France faces more protests as pension vote looms


PARIS: President Nicolas Sarkozy sent in police on Wednesday to clear blockades at France’s fuel depots that have caused petrol shortages as unions kept up resistance to an unpopular pension reform due for a final vote this week.
Interior Minister Brice Hortefeux said three major depots were unblocked overnight and Sarkozy said it would not let the country be paralysed by protests against a bill that seeks to raise the minimum retirement age to 62 from 60.
“If this disorder is not ended quickly, the attempt to paralyse the country could have consequences for jobs by disrupting the normal functioning of the economy,” the president told a cabinet meeting in remarks released by his office.
He vowed again to push through the pension reform. With a Senate vote expected by the end of the week, trade unions tried to tighten their grip on key sectors of the economy with a ninth day of refinery strikes, go-slows by truck drivers on main highways and work stoppages at regional airports.
The wave of protests, in which at least one million people join marches on Tuesday, or 3.5 million according to unions, has become the biggest and most persistent challenge to austerity measures and economic reforms being enacted across Europe.

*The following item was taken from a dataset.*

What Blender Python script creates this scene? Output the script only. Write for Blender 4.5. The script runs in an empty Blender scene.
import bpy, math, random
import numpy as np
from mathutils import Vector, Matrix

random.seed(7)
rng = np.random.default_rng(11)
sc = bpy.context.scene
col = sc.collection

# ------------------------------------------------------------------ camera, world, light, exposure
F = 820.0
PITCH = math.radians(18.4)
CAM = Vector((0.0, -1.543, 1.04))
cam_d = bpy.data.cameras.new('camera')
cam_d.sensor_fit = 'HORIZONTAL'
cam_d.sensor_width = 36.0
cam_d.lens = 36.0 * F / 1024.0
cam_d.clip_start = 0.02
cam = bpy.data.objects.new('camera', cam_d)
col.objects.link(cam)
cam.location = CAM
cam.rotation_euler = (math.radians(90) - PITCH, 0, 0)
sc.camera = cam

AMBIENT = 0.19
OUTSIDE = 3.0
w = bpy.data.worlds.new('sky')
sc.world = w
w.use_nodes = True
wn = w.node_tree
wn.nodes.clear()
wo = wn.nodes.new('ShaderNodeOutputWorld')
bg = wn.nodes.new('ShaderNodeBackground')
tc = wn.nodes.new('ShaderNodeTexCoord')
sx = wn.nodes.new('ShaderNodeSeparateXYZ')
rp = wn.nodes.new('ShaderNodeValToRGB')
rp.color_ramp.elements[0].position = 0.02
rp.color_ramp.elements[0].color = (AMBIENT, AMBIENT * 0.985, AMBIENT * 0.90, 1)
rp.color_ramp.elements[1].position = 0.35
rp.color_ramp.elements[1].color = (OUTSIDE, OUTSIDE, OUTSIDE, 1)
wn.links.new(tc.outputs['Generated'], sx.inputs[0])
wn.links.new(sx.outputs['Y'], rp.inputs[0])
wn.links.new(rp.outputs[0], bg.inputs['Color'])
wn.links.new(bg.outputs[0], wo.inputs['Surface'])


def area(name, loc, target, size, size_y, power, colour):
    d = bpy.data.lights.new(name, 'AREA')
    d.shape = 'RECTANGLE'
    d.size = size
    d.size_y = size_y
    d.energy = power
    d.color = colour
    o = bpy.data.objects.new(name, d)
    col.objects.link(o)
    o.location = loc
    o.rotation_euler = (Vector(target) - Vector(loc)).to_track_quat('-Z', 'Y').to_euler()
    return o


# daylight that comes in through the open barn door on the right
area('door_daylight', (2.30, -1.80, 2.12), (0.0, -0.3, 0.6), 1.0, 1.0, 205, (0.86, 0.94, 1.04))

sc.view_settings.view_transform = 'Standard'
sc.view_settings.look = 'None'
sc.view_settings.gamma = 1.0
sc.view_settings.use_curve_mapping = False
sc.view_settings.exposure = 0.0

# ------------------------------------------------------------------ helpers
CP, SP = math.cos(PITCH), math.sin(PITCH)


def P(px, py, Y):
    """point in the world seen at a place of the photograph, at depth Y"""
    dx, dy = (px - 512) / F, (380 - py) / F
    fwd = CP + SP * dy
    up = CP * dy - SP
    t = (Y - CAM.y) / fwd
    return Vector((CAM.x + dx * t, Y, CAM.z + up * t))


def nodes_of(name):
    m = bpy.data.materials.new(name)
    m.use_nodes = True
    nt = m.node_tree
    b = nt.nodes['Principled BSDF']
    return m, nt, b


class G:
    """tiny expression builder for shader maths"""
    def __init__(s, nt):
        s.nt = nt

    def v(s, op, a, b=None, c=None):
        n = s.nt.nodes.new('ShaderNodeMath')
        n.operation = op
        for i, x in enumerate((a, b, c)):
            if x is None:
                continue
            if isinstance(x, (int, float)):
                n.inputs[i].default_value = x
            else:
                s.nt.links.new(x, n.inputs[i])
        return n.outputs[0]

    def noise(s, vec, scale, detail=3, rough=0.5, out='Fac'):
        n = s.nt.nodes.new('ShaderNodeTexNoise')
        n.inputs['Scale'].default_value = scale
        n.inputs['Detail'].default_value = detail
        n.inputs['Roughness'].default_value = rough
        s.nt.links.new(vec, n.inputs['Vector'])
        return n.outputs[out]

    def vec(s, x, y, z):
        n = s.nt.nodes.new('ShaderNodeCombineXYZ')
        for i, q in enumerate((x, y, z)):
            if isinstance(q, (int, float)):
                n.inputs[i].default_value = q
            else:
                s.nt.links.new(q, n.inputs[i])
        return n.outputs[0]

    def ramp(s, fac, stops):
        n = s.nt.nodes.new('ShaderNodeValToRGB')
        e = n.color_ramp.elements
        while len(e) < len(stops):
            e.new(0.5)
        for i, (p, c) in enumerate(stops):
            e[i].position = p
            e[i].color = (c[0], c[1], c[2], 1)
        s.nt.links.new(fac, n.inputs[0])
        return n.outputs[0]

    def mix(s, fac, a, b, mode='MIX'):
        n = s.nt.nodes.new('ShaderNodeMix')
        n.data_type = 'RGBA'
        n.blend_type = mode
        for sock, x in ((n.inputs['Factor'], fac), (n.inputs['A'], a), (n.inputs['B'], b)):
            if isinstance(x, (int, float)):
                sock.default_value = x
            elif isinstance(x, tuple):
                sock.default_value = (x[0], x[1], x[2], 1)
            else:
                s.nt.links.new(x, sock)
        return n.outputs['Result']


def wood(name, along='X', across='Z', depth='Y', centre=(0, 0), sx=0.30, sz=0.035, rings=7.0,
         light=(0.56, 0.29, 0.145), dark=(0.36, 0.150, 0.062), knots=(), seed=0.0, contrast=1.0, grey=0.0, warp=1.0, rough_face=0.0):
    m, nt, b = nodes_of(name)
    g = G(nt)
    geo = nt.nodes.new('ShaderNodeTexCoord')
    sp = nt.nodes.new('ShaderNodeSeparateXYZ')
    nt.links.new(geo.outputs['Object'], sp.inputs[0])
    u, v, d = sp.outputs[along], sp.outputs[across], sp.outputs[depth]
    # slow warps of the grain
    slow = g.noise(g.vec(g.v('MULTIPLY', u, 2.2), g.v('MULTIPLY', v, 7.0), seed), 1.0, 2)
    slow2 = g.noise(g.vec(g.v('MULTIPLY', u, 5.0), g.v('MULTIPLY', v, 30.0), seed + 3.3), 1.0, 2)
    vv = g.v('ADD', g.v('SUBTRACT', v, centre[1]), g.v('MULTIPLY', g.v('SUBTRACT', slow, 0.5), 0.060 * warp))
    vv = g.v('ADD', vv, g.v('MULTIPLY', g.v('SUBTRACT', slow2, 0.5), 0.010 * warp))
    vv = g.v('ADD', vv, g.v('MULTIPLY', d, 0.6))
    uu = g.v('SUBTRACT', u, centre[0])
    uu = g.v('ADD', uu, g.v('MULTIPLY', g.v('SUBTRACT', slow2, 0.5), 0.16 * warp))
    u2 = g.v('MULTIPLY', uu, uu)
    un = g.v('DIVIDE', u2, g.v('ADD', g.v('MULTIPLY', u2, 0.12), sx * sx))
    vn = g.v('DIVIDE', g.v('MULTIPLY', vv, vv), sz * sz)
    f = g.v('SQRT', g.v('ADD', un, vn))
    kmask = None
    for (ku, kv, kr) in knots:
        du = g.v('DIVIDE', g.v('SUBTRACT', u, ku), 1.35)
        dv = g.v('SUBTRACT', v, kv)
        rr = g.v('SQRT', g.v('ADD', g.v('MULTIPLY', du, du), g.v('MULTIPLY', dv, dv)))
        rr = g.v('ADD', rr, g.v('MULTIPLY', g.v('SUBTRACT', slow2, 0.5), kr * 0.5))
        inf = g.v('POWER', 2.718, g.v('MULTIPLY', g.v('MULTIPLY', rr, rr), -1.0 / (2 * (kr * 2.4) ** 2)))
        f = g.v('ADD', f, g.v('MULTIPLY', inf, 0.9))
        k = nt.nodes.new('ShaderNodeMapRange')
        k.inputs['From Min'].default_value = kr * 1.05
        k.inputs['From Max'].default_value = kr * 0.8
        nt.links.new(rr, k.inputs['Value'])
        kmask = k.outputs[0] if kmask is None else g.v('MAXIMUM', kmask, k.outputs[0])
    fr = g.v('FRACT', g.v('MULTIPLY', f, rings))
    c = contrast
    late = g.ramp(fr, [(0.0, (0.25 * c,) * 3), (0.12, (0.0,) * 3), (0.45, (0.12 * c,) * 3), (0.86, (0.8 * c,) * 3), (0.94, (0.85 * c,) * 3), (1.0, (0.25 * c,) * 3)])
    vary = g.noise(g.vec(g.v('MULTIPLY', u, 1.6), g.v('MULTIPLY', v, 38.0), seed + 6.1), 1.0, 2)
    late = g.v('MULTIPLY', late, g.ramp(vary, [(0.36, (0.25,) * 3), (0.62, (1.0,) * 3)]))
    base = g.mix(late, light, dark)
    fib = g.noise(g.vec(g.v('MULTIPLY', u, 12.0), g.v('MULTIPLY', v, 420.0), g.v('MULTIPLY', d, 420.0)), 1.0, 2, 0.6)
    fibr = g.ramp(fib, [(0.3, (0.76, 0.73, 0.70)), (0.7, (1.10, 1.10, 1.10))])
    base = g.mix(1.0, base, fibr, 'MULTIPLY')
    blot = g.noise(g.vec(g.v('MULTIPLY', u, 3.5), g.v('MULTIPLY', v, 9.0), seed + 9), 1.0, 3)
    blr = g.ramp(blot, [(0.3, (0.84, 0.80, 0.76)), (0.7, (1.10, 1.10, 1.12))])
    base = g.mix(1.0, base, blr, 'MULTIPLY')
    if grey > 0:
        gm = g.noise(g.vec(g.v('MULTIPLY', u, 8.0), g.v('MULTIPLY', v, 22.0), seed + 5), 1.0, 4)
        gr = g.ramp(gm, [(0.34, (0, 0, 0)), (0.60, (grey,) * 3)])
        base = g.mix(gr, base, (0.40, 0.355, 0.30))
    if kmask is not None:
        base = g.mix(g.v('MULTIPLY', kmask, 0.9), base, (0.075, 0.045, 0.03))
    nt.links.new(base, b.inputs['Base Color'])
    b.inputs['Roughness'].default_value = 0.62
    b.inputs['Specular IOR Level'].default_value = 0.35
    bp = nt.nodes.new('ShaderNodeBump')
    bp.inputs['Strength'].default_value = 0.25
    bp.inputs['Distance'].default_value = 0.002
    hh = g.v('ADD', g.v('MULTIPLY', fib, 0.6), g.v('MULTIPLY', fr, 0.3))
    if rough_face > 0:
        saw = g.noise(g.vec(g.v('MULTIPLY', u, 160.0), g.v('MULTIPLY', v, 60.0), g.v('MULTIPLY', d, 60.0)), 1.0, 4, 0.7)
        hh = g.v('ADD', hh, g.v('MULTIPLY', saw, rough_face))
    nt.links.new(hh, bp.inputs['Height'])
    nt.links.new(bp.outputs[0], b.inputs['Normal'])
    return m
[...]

Backed by a majority of voters, unions are trying to force Sarkozy — whose ratings are near record lows 18 months before a presidential election — to retreat on what is seen as the defining reform of his presidency. The centre-right government has stood firm through a wave of protests and strikes since the summer which gathered momentum last week as unions hit fuel supplies, transport and air travel.
Sporadic protests continued on Wednesday, with groups blocking road access to airports in Toulouse, Bordeaux, Nantes and Clermont Ferrand and rail services still reduced. “To demonstrate is one thing, to blockade is another. We will not let the country be blockaded,” government spokesman Luc Chatel told RTL radio, explaining Sarkozy’s order to police.
Yields on French 10-year bonds have risen since the pension protests began in the summer to stand 39 basis points above German benchmark debt from around 26 basis points in May as investors concerned about euro zone deficits and the French demonstrations protests demand a premium for France’s debt.